Assim, passo a passo, vai o autor reconstituindo a história literária nacional. Épocas, movimentos, escolas, afiliados. Ficcionistas, poetas, ensaístas. Gilberto Freyre e Câmara Cascudo, os poetas pós-modernistas, Mário Quintana, Helena Kolody. O chamado romance documental dos anos 1930, seguidores, afluentes, variantes, continuadores. Numerosos e de grande riqueza e variedade. Poetas emblemáticos, João Cabral e Ledo Ivo. Poetas da Geração de 1945 e os que foram além de seus cânones. Guimarães Rosa e o grande sertão merecem um dos melhores ensaios que li e Gilberto Amado é evocado pela prosa mágica de suas memórias (Para minha surpresa ali sou transcrito – p. 715). A geração dos cronistas que lapidaram o gênero, tendo à frente o mestre Rubem Braga. Os numerosos ficcionistas da década de 1960, de norte a sul. E os que vieram depois, como os catarinenses Flávio José Cardozo, Deonísio da Silva e Cristóvão Tezza. Ariano Suassuna também merece abordagem especial, o mesmo acontecendo com o teatro nacional focalizado desde os primórdios. Péricles Prade, Lindolf Bell e C. Ronald também são objeto de análise.
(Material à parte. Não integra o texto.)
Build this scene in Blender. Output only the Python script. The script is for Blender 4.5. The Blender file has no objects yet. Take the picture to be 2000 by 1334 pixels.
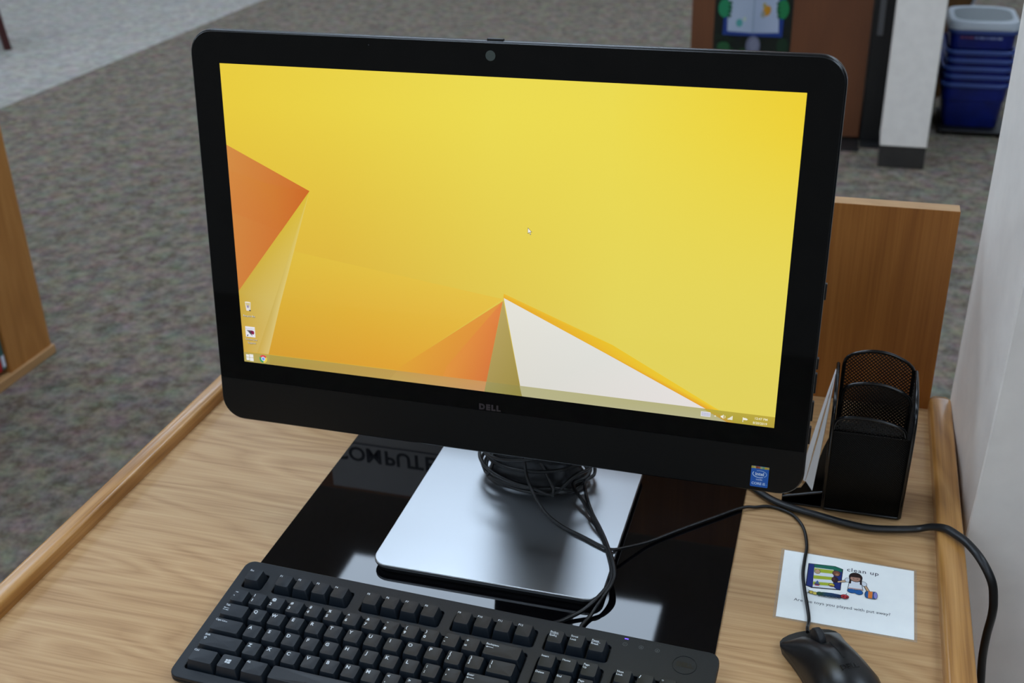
import bpy, bmesh, math, random
from mathutils import Vector, Matrix
random.seed(7)
S = bpy.context.scene
COL = S.collection
FZ = 730.0                      # the desk top stands 730 mm above the floor; below, lengths are mm with z = 0 on the desk top


def W(p):                       # millimetres -> metres
    return Vector((p[0], p[1], p[2])) * 0.001


# ------------------------------------------------------------------ camera
cam_d = bpy.data.cameras.new('camera')
cam = bpy.data.objects.new('camera', cam_d)
COL.objects.link(cam)
S.camera = cam
cam_d.sensor_width = 36.0
cam_d.lens = 2241.4 / 2000 * 36
cam_d.clip_start = 0.05
cam.matrix_world = (Matrix.Translation(W((487.66, -742.63, 707.22 + FZ)))
                    @ Matrix.Rotation(math.radians(16.934), 4, 'Z')
                    @ Matrix.Rotation(math.radians(62.824), 4, 'X')
                    @ Matrix.Rotation(math.radians(-1.532), 4, 'Z'))
cam_d.dof.use_dof = True
cam_d.dof.focus_distance = 1.0
cam_d.dof.aperture_fstop = 9.0

# ------------------------------------------------------------------ world, exposure
wd = bpy.data.worlds.new('world')
S.world = wd
wd.use_nodes = True
bg = wd.node_tree.nodes['Background']
bg.inputs[0].default_value = (0.55, 0.62, 0.70, 1)
bg.inputs[1].default_value = 0.05
S.view_settings.view_transform = 'Standard'
S.view_settings.look = 'None'
S.view_settings.exposure = 0.0
S.view_settings.gamma = 1.0
S.view_settings.use_curve_mapping = False
LIGHT_COL = (0.78, 0.95, 1.16)
LIGHT_STR = 7.5                 # ceiling troffers


# ------------------------------------------------------------------ colours and materials
def lin(c):
    return tuple(((v / 255) / 12.92 if v / 255 <= 0.04045 else ((v / 255 + 0.055) / 1.055) ** 2.4) for v in c)


def mat(name, rgb=(128, 128, 128), rough=0.5, metal=0.0, spec=0.5, emit=None, estr=0.0, coat=0.0, alpha=1.0):
    m = bpy.data.materials.new(name)
    m.use_nodes = True
    b = m.node_tree.nodes['Principled BSDF']
    b.inputs['Base Color'].default_value = (*lin(rgb), 1)
    b.inputs['Roughness'].default_value = rough
    b.inputs['Metallic'].default_value = metal
    b.inputs['Specular IOR Level'].default_value = spec
    if coat:
        b.inputs['Coat Weight'].default_value = coat
        b.inputs['Coat Roughness'].default_value = 0.05
    if alpha < 1:
        b.inputs['Alpha'].default_value = alpha
    if emit:
        b.inputs['Emission Color'].default_value = (*emit, 1)
        b.inputs['Emission Strength'].default_value = estr
    return m


def N(m, t, **kw):
    n = m.node_tree.nodes.new(t)
    for k, v in kw.items():
        if k in n.inputs:
            n.inputs[k].default_value = v
        else:
            setattr(n, k, v)
    return n


def L(m, a, b):
    m.node_tree.links.new(a, b)


WARM = (1.035, 1.0, 0.965)


def ramp(m, stops):
    r = m.node_tree.nodes.new('ShaderNodeValToRGB')
    els = r.color_ramp.elements
    while len(els) < len(stops):
        els.new(0.5)
    for e, (p, c) in zip(els, stops):
        e.position = p
        e.color = (*lin(tuple(min(255, v * w) for v, w in zip(c, WARM))), 1)
    return r


def speckle(m, rgb, amt=0.12, scale=300, bump=0.05, bscale=None):
    """fine mottling and relief on a plain surface"""
    b = m.node_tree.nodes['Principled BSDF']
    tc = N(m, 'ShaderNodeTexCoord')
    no = N(m, 'ShaderNodeTexNoise')
    no.inputs['Scale'].default_value = scale
    no.inputs['Detail'].default_value = 4
    L(m, tc.outputs['Object'], no.inputs['Vector'])
    lo = tuple(v * (1 - amt) for v in rgb)
    hi = tuple(min(255, v * (1 + amt)) for v in rgb)
    r = ramp(m, [(0.3, lo), (0.7, hi)])
    L(m, no.outputs['Fac'], r.inputs[0])
    L(m, r.outputs[0], b.inputs['Base Color'])
    if bump:
        bu = N(m, 'ShaderNodeBump')
        bu.inputs['Strength'].default_value = bump
        bu.inputs['Distance'].default_value = 0.0005
        if bscale:
            n2 = N(m, 'ShaderNodeTexNoise')
            n2.inputs['Scale'].default_value = bscale
            n2.inputs['Detail'].default_value = 3
            L(m, tc.outputs['Object'], n2.inputs['Vector'])
            L(m, n2.outputs['Fac'], bu.inputs['Height'])
        else:
            L(m, no.outputs['Fac'], bu.inputs['Height'])
        L(m, bu.outputs[0], b.inputs['Normal'])
    return m


def wood(name, dark, midc, light, axis='X', rough=0.35, figure=26.0, grain=1.0, offset=(0, 0, 0), wide=1.0, coat=0.0, cross=1.0):
    """oak: long figure bands, streaks and short dark pores along one axis"""
    m = mat(name, midc, rough, coat=coat)
    b = m.node_tree.nodes['Principled BSDF']
    tc = N(m, 'ShaderNodeTexCoord')
    geo = N(m, 'ShaderNodeNewGeometry')
    mp = N(m, 'ShaderNodeMapping')
    ai = 'XYZ'.index(axis)
    sc = [14.0 * wide * cross] * 3
    sc[ai] = 2.2 * wide
    mp.inputs['Scale'].default_value = sc
    mp.inputs['Location'].default_value = offset
    L(m, tc.outputs['Object'], mp.inputs['Vector'])
    n1 = N(m, 'ShaderNodeTexNoise')
    n1.inputs['Scale'].default_value = 1.0
    n1.inputs['Detail'].default_value = 1.5
    n1.inputs['Distortion'].default_value = 0.25
    L(m, mp.outputs[0], n1.inputs['Vector'])
    mu = N(m, 'ShaderNodeMath', operation='MULTIPLY')
    mu.inputs[1].default_value = figure
    L(m, n1.outputs['Fac'], mu.inputs[0])
    pp = N(m, 'ShaderNodeMath', operation='PINGPONG')
    pp.inputs[1].default_value = 1.0
    L(m, mu.outputs[0], pp.inputs[0])
    # fine streaks
    mp2 = N(m, 'ShaderNodeMapping')
    s2 = [360.0] * 3
    s2[ai] = 7.0
    mp2.inputs['Scale'].default_value = s2
    L(m, tc.outputs['Object'], mp2.inputs['Vector'])
    n2 = N(m, 'ShaderNodeTexNoise')
    n2.inputs['Scale'].default_value = 1.0
    n2.inputs['Detail'].default_value = 3
    L(m, mp2.outputs[0], n2.inputs['Vector'])
    mp3 = N(m, 'ShaderNodeMapping')
    s3 = [70.0] * 3
    s3[ai] = 2.2
    mp3.inputs['Scale'].default_value = s3
    L(m, tc.outputs['Object'], mp3.inputs['Vector'])
    n3 = N(m, 'ShaderNodeTexNoise')
    n3.inputs['Scale'].default_value = 1.0
    n3.inputs['Detail'].default_value = 3
    L(m, mp3.outputs[0], n3.inputs['Vector'])
    # sum
    a1 = N(m, 'ShaderNodeMath', operation='MULTIPLY')
    a1.inputs[1].default_value = 0.22 * grain
    L(m, pp.outputs[0], a1.inputs[0])
    a2 = N(m, 'ShaderNodeMath', operation='MULTIPLY_ADD')
    a2.inputs[1].default_value = 0.62 * grain
    L(m, n2.outputs['Fac'], a2.inputs[0])
    L(m, a1.outputs[0], a2.inputs[2])
    a3 = N(m, 'ShaderNodeMath', operation='MULTIPLY_ADD')
    a3.inputs[1].default_value = 0.22 * grain
    L(m, n3.outputs['Fac'], a3.inputs[0])
    L(m, a2.outputs[0], a3.inputs[2])
    a4 = N(m, 'ShaderNodeMath', operation='ADD')
    a4.inputs[1].default_value = 0.5 - 0.53 * grain
    L(m, a3.outputs[0], a4.inputs[0])
    r = ramp(m, [(0.28, dark), (0.5, midc), (0.72, light)])
    L(m, a4.outputs[0], r.inputs[0])
    L(m, r.outputs[0], b.inputs['Base Color'])
    bu = N(m, 'ShaderNodeBump')
    bu.inputs['Strength'].default_value = 0.12
    bu.inputs['Distance'].default_value = 0.0004
    L(m, n2.outputs['Fac'], bu.inputs['Height'])
    L(m, bu.outputs[0], b.inputs['Normal'])
    return m


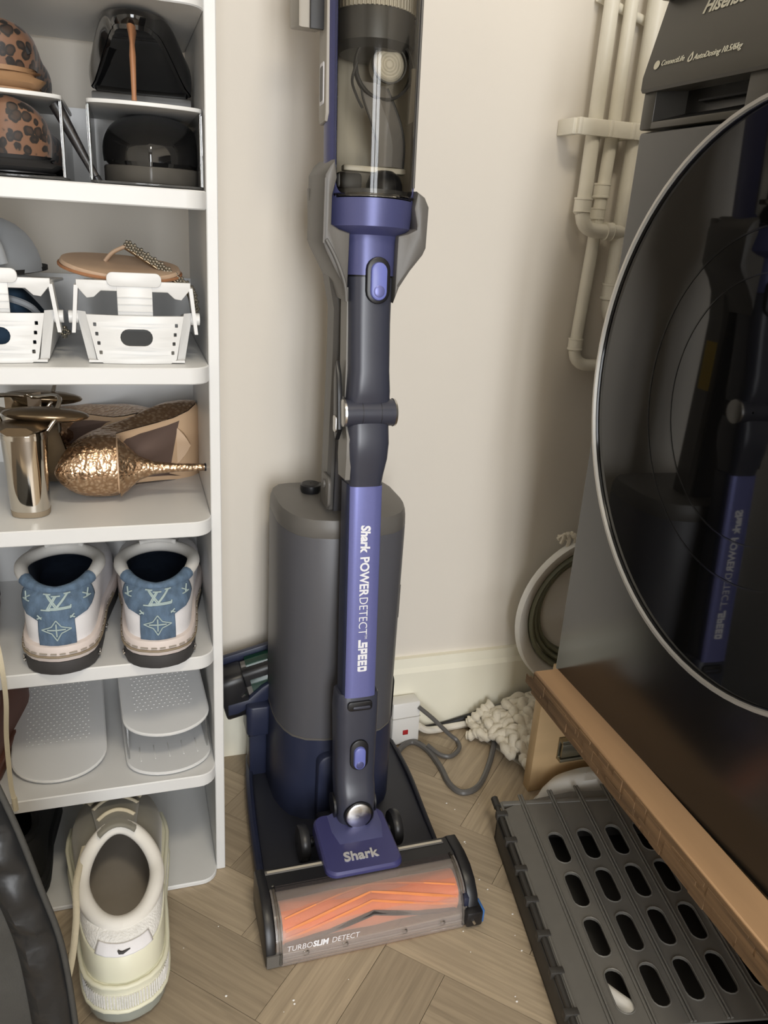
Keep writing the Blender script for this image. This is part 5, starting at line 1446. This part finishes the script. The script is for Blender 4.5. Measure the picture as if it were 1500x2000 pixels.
MB().sphere((.0, -.002, .030), .020, .004, .014).build('tongue_label', 'cream', gs)
MB().loft([ring_xy(0, .07, z, .048, .078, 2.6, 28) for z in (-.001, .004)]).build('sole', 'black_fab', gs)
wg = MB().loft([[(.035 + .03 * s, .0 + .09 * s + dy, -.004 - .072 * s ** 1.6 + dz) for dy, dz in ((-.01, 0), (.02, .008), (.05, .0), (.02, -.006))] for s in [k / 8 for k in range(9)]])
wg.build('drooping_side', 'grey_suede', gs, ang=70)
bf = thing('blue_slipper', 'dark blue fabric slipper tucked inside the left white stacker', 'shoe', (-.125, .905, ZT[4] + .004))
MB().loft([[(x * k, y * (.6 + .4 * k), z) for x, y, _ in outline(.17, .080, SNK)] for z, k in ((0, .95), (.02, 1.0), (.045, .95), (.060, .78), (.066, .5))]).build('upper', 'blue_fab', bf, ang=70)
MB().tube(smooth_path([(.0, .004, .058), (.018, .002, .054), (.030, .004, .048), (.036, .01, .04)], 5), .0035, 7).build('piping', 'grey_suede', bf)

# ================================================================== top tier: clear stackers with pumps
def clear_stacker(loc, label):
    t = thing('clear_shoe_stacker', label, 'shoe organiser', loc, (0, 0, 0), 'clear two-level shoe stackers')
    pl_ = [(-.054, .19), (-.054, .018)] + [(-.054 * math.cos(R(a)), .018 - .018 * math.sin(R(a))) for a in range(10, 171, 10)] + [(.054, .018), (.054, .19)]
    lm = curve_mesh([pl_], .0013, .0005); lm.transform(Matrix.Translation((0, .0, .0735))); data_obj('top_plate', lm, 'plast_white', t)
    lm = curve_mesh([pl_], .0008, .0003); lm.transform(Matrix.Translation((0, .0, .0018))); data_obj('base_plate', lm, 'shell_clear', t)
    for sg in (-1, 1):
        MB().prism([(.012, .003), (.18, .003), (.18, .072), (.022, .072)], sg * .0525 - .0009, sg * .0525 + .0009, 'yz').build('side_wall', 'shell_clear', t)
        MB().tube([(sg * .0530, .012, .003), (sg * .0530, .019, .074)], .0016, 6).build('front_pillar', 'clear', t)
    return t
clear_stacker((.0265, .882, ZT[5]), 'clear two-level stacker holding the black patent pumps')
clear_stacker((-.104, .882, ZT[5]), 'clear two-level stacker holding the leopard print pumps')
PMPN = [(0, 0), (.01, .09), (.04, .14), (.09, .17), (.18, .19), (.32, .26), (.48, .38), (.64, .49), (.74, .49), (.84, .42), (.92, .28), (.97, .14), (1, 0)]
M['platform_grey'] = mat('platform_dark_grey', (74, 71, 66), .35, var=.05)
pump('patent_pump', 'upper black patent platform pump with a thin tan stiletto heel', (.0165, .8845, ZT[5] + .0757), (0, 0, R(-5)), L_=.185, W_=.106, hh=.064, plat=.022, cnt=.014, vamp=.024, tab=PMPN, mp='platform_grey', mu='patent', ms='patent', mh='tan', mt='tan', seat=.0042, heel_r=.0022, hy=.0, ml='black_fab')
pump('patent_pump', 'lower black patent platform pump under the white plate of the clear stacker', (.0420, 1.070, ZT[5] + .0030), (0, 0, R(176)), L_=.178, W_=.100, hh=.036, plat=.020, cnt=.030, vamp=.046, of=.5, mp='platform_grey', mu='patent', ms='patent', mh='patent', mt='black', seat=.030, heel_r=.020, hy=.018, ml='black_fab')
pump('leopard_pump', 'lower leopard print stiletto pump with black heel, in the left clear stacker', (-.098, .888, ZT[5] + .0045), (0, 0, R(4)), L_=.180, W_=.112, hh=.016, cnt=.050, vamp=.044, mu='leopard', ms='black_fab', mh='black_fab', mt='black', seat=.040, heel_r=.036, hy=.028, ml='black_fab', group='pair of leopard print pumps')
pump('leopard_pump', 'upper leopard print pump with brown sole, on top of the left clear stacker', (-.098, .890, ZT[5] + .0757), (0, 0, R(6)), L_=.175, W_=.092, hh=.020, cnt=.038, vamp=.034, mu='leopard', ms='kraft', mh='kraft', mt='kraft', seat=.034, heel_r=.028, hy=.024, ml='black_fab', group='pair of leopard print pumps')
ht = thing('stiletto_heel', 'glittery black stiletto heel leaning between the two clear stackers', 'heel', (-.0235, .905, ZT[5] + .0008))
MB().tube([(0.0005, 0, .0050), (-.010, .004, .024), (-.033, .010, .068)], [.0038, .0044, .0065], 10).build('heel_stem', M.setdefault('glitter', mat('black_glitter', (34, 32, 34), .35, var=.9, vscale=500, spec=.8)), ht)
MB().tube([(.003, 0, 0), (0.0005, 0, .0050)], .0042, 10).build('heel_tip', 'black', ht)
sr = thing('slingback_strap', 'thin dark strap arching over the upper leopard print pump', 'strap', (-.105, .900, ZT[5] + .1030))
MB().tube(smooth_path([(-.030, 0, .004), (-.020, 0, .020), (-.002, 0, .028), (.018, 0, .022), (.030, 0, .004)], 6), .0026, 7).build('band', M['black_fab'], sr, ang=80)

# ================================================================== quilted jacket in the near left corner
jk = thing('quilted_jacket', 'dark grey jacket with a black quilted lining edge in the near left corner', 'jacket', (-.16, .60, 0))
jinv = Matrix.Translation((.16, -.60, 0))
edge = [(-.074, .540, .001), (-.0745, .545, .10), (-.0755, .550, .1772), (-.0800, .552, .2713), (-.0925, .556, .338), (-.1025, .562, .382), (-.112, .570, .412), (-.124, .578, .448)]
edge = smooth_path(edge, 14)
n = len(edge)
rings = []
for i, p in enumerate(edge):
    f = i / (n - 1); wv = -.0075 * abs(math.sin(i * .30 + .8 * math.sin(i * .13))) + .003; w2 = -.0075 * abs(math.sin(i * .30 + 1.1 + .8 * math.sin(i * .17))) + .003
    rings.append([p + Vector((0, 0, 0)), p + Vector((-.004, -.006, .001)), p + Vector((-.012, -.009 + wv, .003)), p + Vector((-.024, -.010 + w2, .004)), p + Vector((-.033, -.004, .006)), p + Vector((-.034, .012, .006)), p + Vector((-.014, .014, .003)), p + Vector((-.002, .008, 0))])
MB().loft(rings).build('quilted_edge', 'quilt', jk, mtx=jinv, ang=60)
MB().tube([p + Vector((.001, -.001, 0)) for p in edge], .0026, 7).build('piping', 'dark_grey_fab', jk, mtx=jinv, ang=80)
rings = []
for i, p in enumerate(edge):
    rings.append([p + Vector((-.030, -.002, .005)), p + Vector((-.055, .000 + .003 * math.sin(i * .5), .008)), p + Vector((-.11, .008, .012)), p + Vector((-.20, .020, .02)), p + Vector((-.20, .15, .015)), p + Vector((-.10, .13, .005)), p + Vector((-.030, .020, .005))])
rings[0] = [Vector((q2.x, q2.y, .001)) for q2 in rings[0]]
MB().loft(rings).build('body', 'dark_grey_fab', jk, mtx=jinv, ang=60)
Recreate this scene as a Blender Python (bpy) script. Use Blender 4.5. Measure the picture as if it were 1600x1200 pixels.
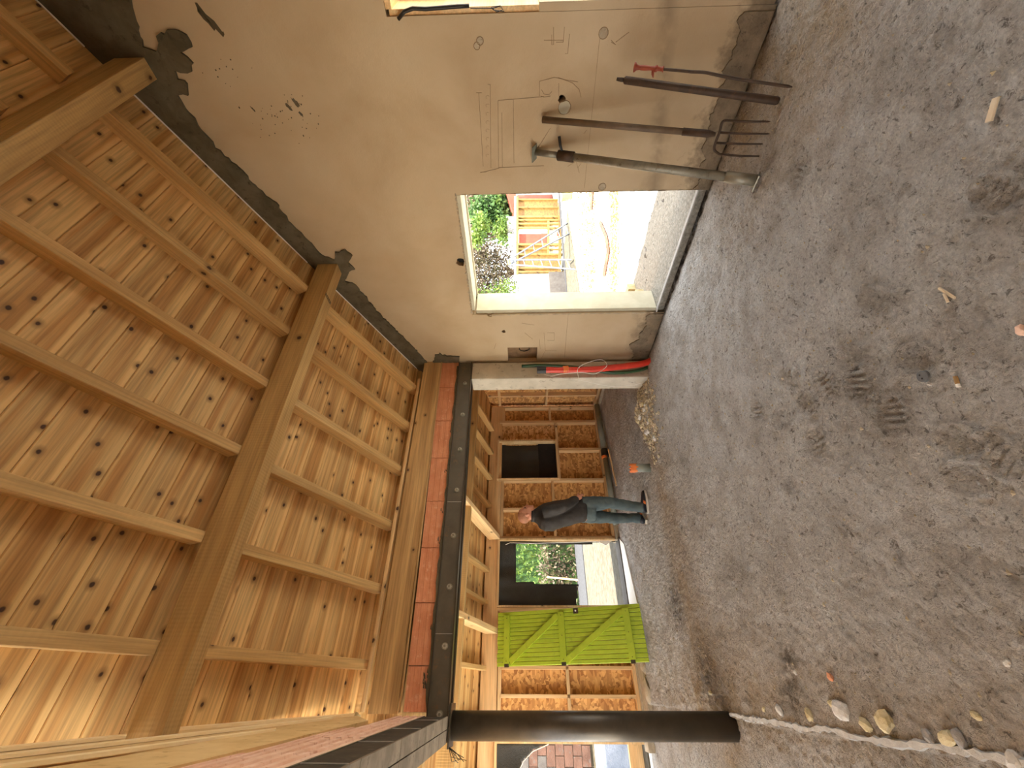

Numerosos outros autores são resenhados, inclusive os que se dedicam ao mais escabroso dos gêneros literários, como dizia Agripino Grieco: os críticos de ontem e de hoje. Escritores dedicados a todos os gêneros são lembrados e merecem acolhida nestas páginas generosas. Entre eles, recorde-se de Nelson Hoffmann, falecido no ano passado, ficcionista, crítico, diarista, figura carismática e líder nato que de uma minúscula cidade da fronteira gaúcha exercia admirável influência positiva em todo o Sul e até no país. Redator do extinto jornal “O Nheçuano”, a quatro mãos com a filha Inês, poeta, praticava sem cessar o que Câmara Cascudo rotulava de intriga do bem. Nelson Hoffmann criou o personagem Dr. Landblut cujas aventuras policialescas encantavam os leitores como acontece no romance “Onde está Maria?” Ele faz muita falta e Nejar pratica um ato de justiça ao lhe dedicar um verbete.
William Agel de Mello, considerado o maior linguista vivo do país também merece justas referências. Autor de uma obra monumental na qual avulta a inspirada ideia de um idioma panlatino, também é ficcionista e tradutor. Diplomata de carreira, exerceu suas funções na África e na Europa e dessas experiências extraiu excelentes ensaios. Redigi algumas notas sobre sua obra hoje reunidas no livro “A Obra de William Agel de Mello.”
Para encerrar, permito-me anotar que também eu mereci um verbete às páginas 1102 e 1103.
O livro de Carlos Nejar é um marco em nossas letras. Há muito tempo não se editava obra de tal envergadura e importância. Deve estar sempre à mão dos que se entregam ao mais solitário dos ofícios – o de escrever – para sucessivos mergulhos no mar de ensinamentos que ele contém.